Over the past few months, that type of back and forth has become a constant. Every time she asks to borrow there’s a new circumstance that warrants her need for cash, and not wanting to make her feel worse for having to depend on someone else I simply send her the money, she pays it back, and we move on (until she asks again). The main reason I always lend the money is because of my nephews. I can’t bear the thought of them going without when I have the means to help their mother; however I recently found out that my sister has still been traveling quite a bit over the course of this extended lending period.

I was talking to my mother the other day and she told me my sister was on a cruise somewhere — I don’t think I even heard the location because as soon as she said cruise I became irritated. When my mother followed up with one of those, “That girl stays on the go” remarks, I decided to visit her Facebook page and see exactly where she’s been going. There’d been at least three sets of vacation pics since my initial loan, prompting me to ask my mother, “If she can afford all of these trips why is she always asking me to borrow money?” My mom then proceeded to guilt me with some “Baby Boy”-like line about my sister needing to have a life too outside of being a single mother and saying if she always pays me back on time why do I care.

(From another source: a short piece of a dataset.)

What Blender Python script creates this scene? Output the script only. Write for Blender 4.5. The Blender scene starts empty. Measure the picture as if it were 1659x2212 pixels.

I’m not trying to create tension between me and my sister — or my mother for that matter — but I can’t deny my sister’s irresponsible approach to getting away (using my money to do it) is getting to me. My family seems to think because I have money I should always be willing to come up off of it, but I don’t travel have as much as she does and I have the money to do it, not to mention no kids. I’m all about my sister having balance but I’d prefer she balance her budget better to do it and leave me out of it. What should I do?